Multimodal sentiment analysis jointly exploits textual, acoustic, and visual signals to recognize human emotions more accurately than unimodal models. However, real-world data often contain noisy or partially missing modalities, and naive fusion may allow unreliable signals to degrade overall performance. To address this, we propose an enhanced framework named MISA-GMC, a lightweight extension of the widely used MISA backbone that explicitly accounts for modality reliability. The core idea is to adaptively reweight modalities at the sample level while regularizing cross-modal representations during training.
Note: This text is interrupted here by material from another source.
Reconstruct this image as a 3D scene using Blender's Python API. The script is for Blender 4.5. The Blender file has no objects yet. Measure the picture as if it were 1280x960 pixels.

Specifically, a reliability-aware gated fusion module down-weights unreliable modalities, and two auxiliary training-time regularizers (momentum contrastive learning and a lightweight correlation graph) help stabilize and refine multimodal representations without adding inference-time overhead. Experiments on three benchmark datasets—CMU-MOSI, CMU-MOSEI, and CH-SIMS—demonstrate the effectiveness of MISA-GMC. For instance, on CMU-MOSI, the proposed model improves 7-class accuracy from 43.29 to 45.92, reduces the mean absolute error (MAE) from 0.785 to 0.712, and increases the Pearson correlation coefficient (Corr) from 0.764 to 0.795. This indicates more accurate fine-grained sentiment prediction and better sentiment-intensity estimation. On CMU-MOSEI and CH-SIMS, MISA-GMC also achieves consistent gains over MISA and strong baselines such as LMF, ALMT, and MMIM across both classification and regression metrics. Ablation studies and missing-modality experiments further verify the contribution of each component and the robustness of MISA-GMC under partial-modality settings.